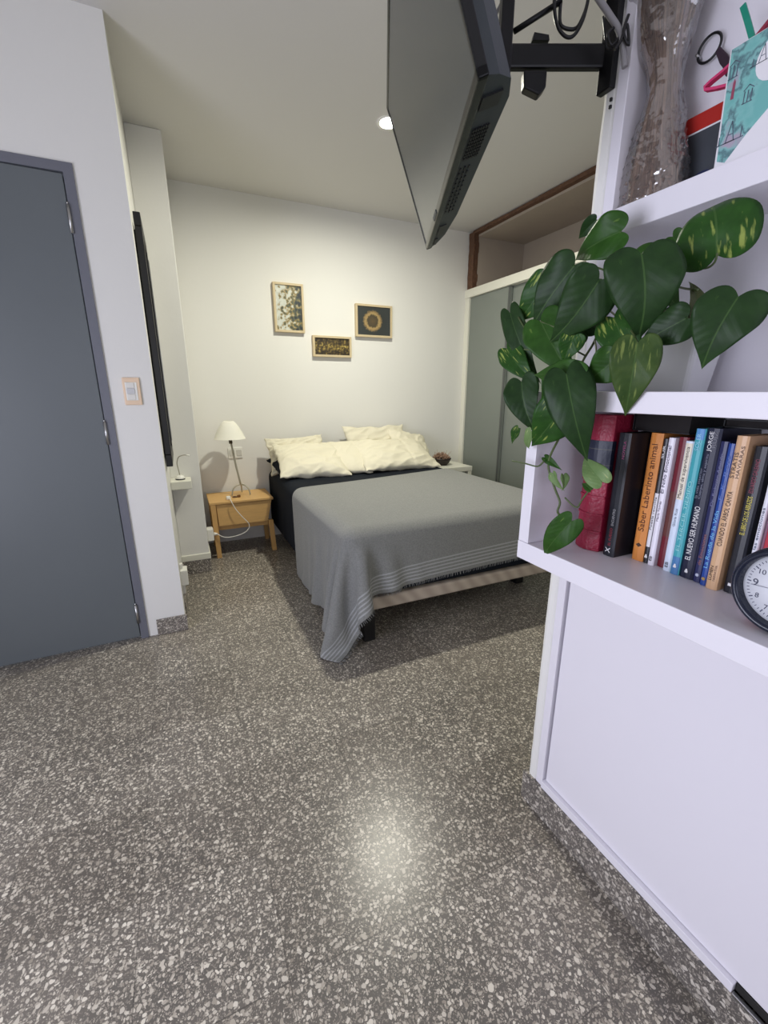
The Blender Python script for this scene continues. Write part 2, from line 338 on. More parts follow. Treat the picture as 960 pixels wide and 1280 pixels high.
# cloth simulation (grid of springs draped over the mattress), deterministic
def drape(corners,nu,nv,boxes,steps,seed,stiff=6,slide=.55,z0=.64,bend=.25,lumps=None,mu=.5,ruffle=None):
    c=np.array(corners,float); u=np.linspace(0,1,nu); v=np.linspace(0,1,nv); U,V=np.meshgrid(u,v,indexing='ij')
    P=np.zeros((nu,nv,3)); 
    P[...,:2]=((1-U)*(1-V))[...,None]*c[0]+(U*(1-V))[...,None]*c[1]+(U*V)[...,None]*c[2]+((1-U)*V)[...,None]*c[3]
    rng=np.random.RandomState(seed); P[...,2]=z0+rng.rand(nu,nv)*.004+.006*np.sin(U*19+V*7)
    rest=P[...,:2].copy(); rest=np.concatenate([rest,np.zeros((nu,nv,1))],-1)
    cons=[]
    def add(sa,sb,k):
        l=np.linalg.norm(rest[sa]-rest[sb],axis=-1,keepdims=True); cons.append((sa,sb,l,k))
    S=slice
    for p in (0,1):
        n=(nu-p)//2; a=S(p,p+2*n,2); b_=S(p+1,p+1+2*n,2)
        if n: 
            n=len(range(nu)[b_]); a=S(p,p+2*n,2); add((a,S(None)),(b_,S(None)),1)
        n=len(range(nv)[S(p+1,None,2)]); add((S(None),S(p,p+2*n,2)),(S(None),S(p+1,None,2)),1)
    for p in (0,1):
        n=len(range(nu)[S(p+1,None,2)])
        A=S(p,p+2*n,2); B=S(p+1,None,2)
        add((A,S(0,nv-1)),(B,S(1,nv)),.35); add((A,S(1,nv)),(B,S(0,nv-1)),.35)
    for p in (0,1,2,3):
        n=len(range(nu)[S(p+2,None,4)]); 
        if n: add((S(p,p+4*n-3,4),S(None)),(S(p+2,None,4),S(None)),bend)
        n=len(range(nv)[S(p+2,None,4)])
        if n: add((S(None),S(p,p+4*n-3,4)),(S(None),S(p+2,None,4)),bend)
    if ruffle:
        fac=1+ruffle[1]*np.clip((ruffle[0]-u)/ruffle[0],0,1)[:,None,None]
        for i,(sa,sb,l,k) in enumerate(cons):
            if sa[0]==slice(None): cons[i]=(sa,sb,l*fac,k)
    Q=P.copy(); dt=1/60
    for it in range(steps):
        vel=(P-Q)*.96; Q=P.copy(); X0=P.copy(); P=P+vel; P[...,2]-=9.8*dt*dt*.35
        for k in range(stiff):
            for sa,sb,l,w in cons:
                d=P[sb]-P[sa]; L=np.linalg.norm(d,axis=-1,keepdims=True)+1e-9
                cor=d*((L-l)/L*.5*w); P[sa]+=cor; P[sb]-=cor
            for (x0,x1,y0,y1,zt,rad) in boxes:
                lo=np.array([x0+rad,y0+rad,-1]); hi=np.array([x1-rad,y1-rad,zt-rad])
                q=np.clip(P,lo,hi); d=P-q; L=np.linalg.norm(d,axis=-1)
                ins=(L<rad)&(L>1e-7); 
                n=d/np.maximum(L,1e-7)[...,None]
                tgt=q+n*rad; P[ins]=tgt[ins]
                tp=ins&(n[...,2]>.75); P[tp,:2]=P[tp,:2]*(1-mu)+X0[tp,:2]*mu
                deep=(L<=1e-7)
                if deep.any(): P[deep,2]=zt
                con=ins|deep
                Q[con]=Q[con]*(1-slide)+P[con]*slide
            if lumps is not None: 
                h=lumps(P); m=P[...,2]<h; P[m,2]=h[m]; Q[m]=Q[m]*.4+P[m]*.6
            fl=P[...,2]<.006; P[fl,2]=.006; Q[fl]=Q[fl]*.3+P[fl]*.7
    return P
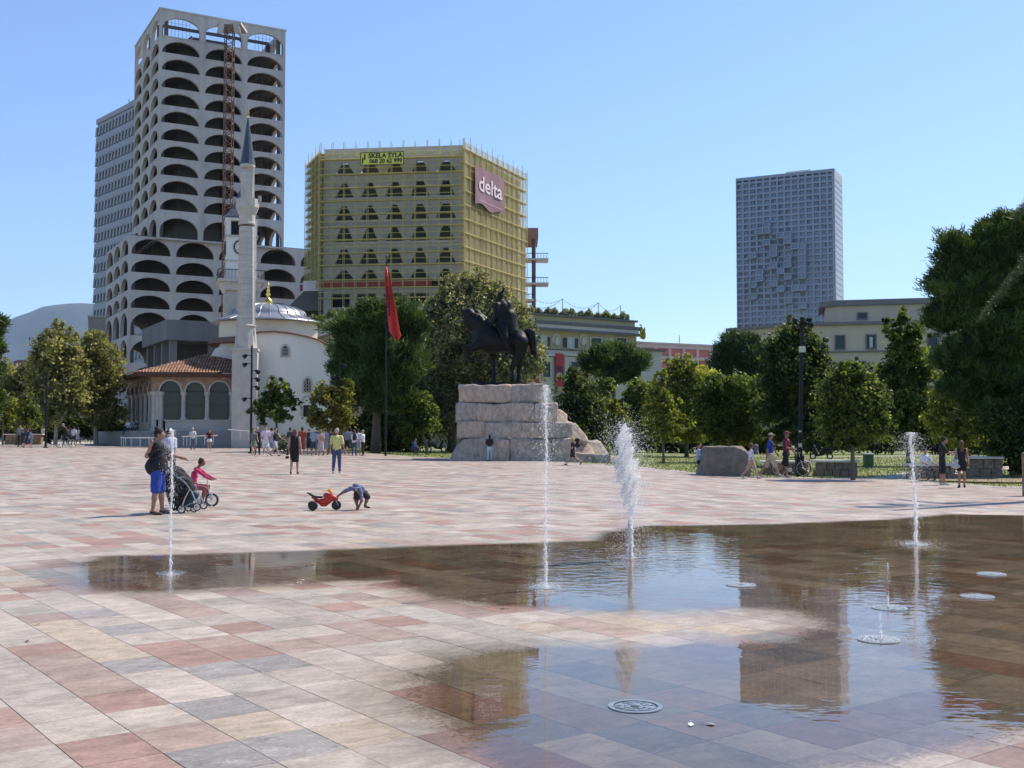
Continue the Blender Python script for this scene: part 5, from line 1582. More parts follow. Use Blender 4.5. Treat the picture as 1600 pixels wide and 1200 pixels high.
# set-back upper storey
zu = lambda py: at(1350, py, YP + 4).z
ux = to_local(at(1307, 480, YP + 4), A, rzb)[0]
mb = MB(); mb.prism([(ux, 3.5), (lb + 20, 3.5), (lb + 20, 15), (ux - 1.5, 15), (ux - 1.5, 5.0)], (0, 0, ZP + .1), E1, E2, (0, 0, zu(481) - ZP - .1)); mb.build('upper_wall', M_BEIGE, pal)
mb = MB(); mb.prism([(ux - .2, 3.0), (lb + 20, 3.0), (lb + 20, 15), (ux - 2.3, 15), (ux - 2.3, 4.8)], (0, 0, zu(481)), E1, E2, (0, 0, zu(472.5) - zu(481))); mb.build('upper_cornice', M_GTRIM, pal)
wnd(pal, to_local(at(1339, 497, YP + 4), A, rzb)[0], to_local(at(1352, 497, YP + 4), A, rzb)[0], zu(501), zu(493), False, M_GTRIM, y=3.5)

# ---------------------------------------- glass tower at the right
YT = 360.0
CT = at(1303.5, 263, YT); ZD = CT.z
LT = atz(1149.5, 279, ZD); RT = atz(1316, 277, ZD)
rzd, wt = frame_of(LT, CT)
td = thing('relief_tower', 'tall blue-grey office tower whose window boxes form a raised relief, above the right trees', 'tower', (LT.x, LT.y, 0), rzd)
M_TFR = mat('hazed_grey_panel', (.27, .31, .38), .55, .06, .1); M_TGL = glass_mat('hazed_office_glass', (.12, .16, .23), .12)  # panel and glass colours lightened to stand for distant haze
M_TGD = glass_mat('dark_office_glass', (.02, .028, .04), .2)
rt = to_local(RT, LT, rzd)
dt_ = max(rt[1], 10)
mb = MB(); mb.box(.1, wt - .1, .9, dt_ - .3, 0, ZD - .5); mb.build('body', M_TGL, td)
ncx, nrz = 14, 25
pz_ = 41 / 4.286 / FPX * YT
px_ = wt / ncx
for i in range(ncx + 1):
    mb = MB(); mb.box(max(0, i * px_ - .32), min(wt, i * px_ + .32), 0, .9, 0, ZD - .02); mb.build('mullion', M_TFR, td)
for r in range(nrz + 1):
    z = ZD - 2.0 - r * pz_
    if z < 0: break
    mb = MB(); mb.box(.02, wt - .02, .03, .88, z - .34, z + .34); mb.build('spandrel', M_TFR, td)
mb = MB(); mb.box(0, wt, -.03, .89, ZD - 1.0, ZD + .01); mb.build('parapet', M_TFR, td)
pane = MB(); pane.box(.34, px_ - .34, .55, .62, .35, pz_ - .35); pme = pane.mesh('window', M_TGL)
pane2 = MB(); pane2.box(.34, px_ - .34, .55, .62, .35, pz_ - .35); pmd = pane2.mesh('window', M_TGD)
r_ = np.random.default_rng(3); extra = MB(); cnt = 0
half = MB(); half.box(.34, px_ * .45, .50, .54, .36, pz_ - .36); hme = half.mesh('blind', M_TGD)
for r in range(nrz - 1):
    z = ZD - 2.0 - (r + 1) * pz_
    for i in range(ncx):
        if r >= 21:
            extra.box(i * px_ + .34, (i + 1) * px_ - .34, .55, .62, z + .35, z + pz_ - .35); continue
        o = ob('window', pme, td); o.location = (i * px_, 0, z)
        if r_.random() < .28:
            h_ = ob('blind', hme, o); h_.location = (0 if r_.random() < .5 else px_ * .42, 0, 0)
extra.build('lower_windows', M_TGL, td, kind='stuff')
# relief: boxes pushed out and cut in
REL = [(4, 7, 1), (3, 8, 1), (4, 8, 1), (3, 9, -1), (4, 9, -1), (6, 8, -1), (7, 8, -1), (6, 9, 1), (7, 9, 1), (5, 9, -1), (4, 10, 1), (3, 10, -1), (2, 11, -1), (2, 10, -1), (5, 10, -1), (5, 11, 1), (6, 10, -1), (8, 10, -1),
       (9, 11, 1), (6, 11, -1), (7, 10, 1), (8, 11, 1), (9, 12, 1), (2, 12, 1), (3, 12, -1), (4, 11, -1), (5, 12, 1), (7, 13, 1), (6, 13, -1), (4, 13, -1), (3, 14, -1), (2, 14, -1), (5, 14, 1), (7, 14, 1), (8, 13, -1), (9, 13, 1), (9, 14, 1),
       (3, 15, 1), (3, 16, 1), (5, 15, -1), (6, 15, 1), (7, 15, -1), (8, 15, -1), (9, 15, 1), (7, 16, 1), (5, 17, 1), (6, 16, -1), (6, 17, -1), (7, 17, -1), (9, 16, 1), (9, 17, -1), (2, 17, 1), (2, 18, -1), (3, 17, -1), (6, 18, 1), (9, 18, 1),
       (3, 18, -1), (7, 18, -1), (6, 19, -1), (9, 19, -1), (2, 19, 1), (3, 19, -1), (4, 19, -1), (7, 20, 1), (8, 20, -1), (6, 20, -1), (3, 21, -1), (4, 21, -1), (5, 21, -1), (6, 21, -1), (8, 21, -1), (9, 21, 1), (4, 15, -1), (8, 18, 1), (8, 16, -1), (8, 17, -1), (5, 19, -1)]
bx = MB(); t = .33
# hollow frame box standing proud of the facade
o_ = 1.5
for (x0, x1, z0, z1) in ((-.1, px_ + .1, -.1, .3), (-.1, px_ + .1, pz_ - .3, pz_ + .1), (-.1, .3, .3, pz_ - .3), (px_ - .3, px_ + .1, .3, pz_ - .3)):
    bx.box(x0, x1, -o_, -.02, z0, z1)
bx.box(.3, px_ - .3, -o_ + .35, -o_ + .45, .3, pz_ - .3)
bme = bx.mesh('relief_box', M_TFR)
cut = MB(); cut.box(.30, px_ - .30, .30, .36, .34, pz_ - .34); cme = cut.mesh('dark_recess', M_TGD)
gl = MB(); gl.box(.32, px_ - .32, -o_ + .30, -o_ + .34, .32, pz_ - .32); gme = gl.mesh('pane', M_TGL)
for i, r, s_ in REL:
    z = ZD - 2.0 - (r + 1) * pz_
    if s_ > 0:
        o = ob('relief_box', bme, td); g_ = ob('pane', gme, o)
    else: o = ob('dark_recess', cme, td)
    o.location = (i * px_, 0, z)
# right side: stacked strip windows
mb = MB(); rl_ = Vector((rt[0] - wt, rt[1])); ang = math.atan2(rl_.y, rl_.x)
mb.pbox((wt + .0, .0, 0), (rl_.x, rl_.y, 0), (-.8, .2, 0), (0, 0, ZD)); mb.build('side_wall', mat('sunlit_tone_panel', (.42, .43, .46), .6, .05, .2), td)  # paler panel colour on this side: sunlight put into the tone
mb = MB()
u_ = rl_.normalized(); n2 = Vector((u_.y, -u_.x))
for r in range(nrz - 1):
    z = ZD - 2.0 - (r + 1) * pz_
    mb.pbox((wt + u_.x * 1.2 + n2.x * .02, u_.y * 1.2 + n2.y * .02, z + .5), (u_.x * (rl_.length - 2.4), u_.y * (rl_.length - 2.4), 0), (n2.x * .05, n2.y * .05, 0), (0, 0, pz_ - 1.5))
mb.build('side_windows', M_TGL, td)
mb = MB(); mb.lathe([(.9, 0), (.9, 1.2)], 10, (wt * .4, 5, ZD - .5)); mb.box(wt * .5, wt * .75, 3, 9, ZD - .5, ZD + 1.2); mb.build('roof_plant', M_WHITE, td)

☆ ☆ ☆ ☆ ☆

• _Work to be completed_
Quote word for word every line from the one that has "Continue the Blender" through the one that has "wnd(pal, to_local(at(1339, 497, YP".

• _In response_
Continue the Blender Python script for this scene: part 5, from line 1582. More parts follow. Use Blender 4.5. Treat the picture as 1600 pixels wide and 1200 pixels high.
# set-back upper storey
zu = lambda py: at(1350, py, YP + 4).z
ux = to_local(at(1307, 480, YP + 4), A, rzb)[0]
mb = MB(); mb.prism([(ux, 3.5), (lb + 20, 3.5), (lb + 20, 15), (ux - 1.5, 15), (ux - 1.5, 5.0)], (0, 0, ZP + .1), E1, E2, (0, 0, zu(481) - ZP - .1)); mb.build('upper_wall', M_BEIGE, pal)
mb = MB(); mb.prism([(ux - .2, 3.0), (lb + 20, 3.0), (lb + 20, 15), (ux - 2.3, 15), (ux - 2.3, 4.8)], (0, 0, zu(481)), E1, E2, (0, 0, zu(472.5) - zu(481))); mb.build('upper_cornice', M_GTRIM, pal)
wnd(pal, to_local(at(1339, 497, YP + 4), A, rzb)[0], to_local(at(1352, 497, YP + 4), A, rzb)[0], zu(501), zu(493), False, M_GTRIM, y=3.5)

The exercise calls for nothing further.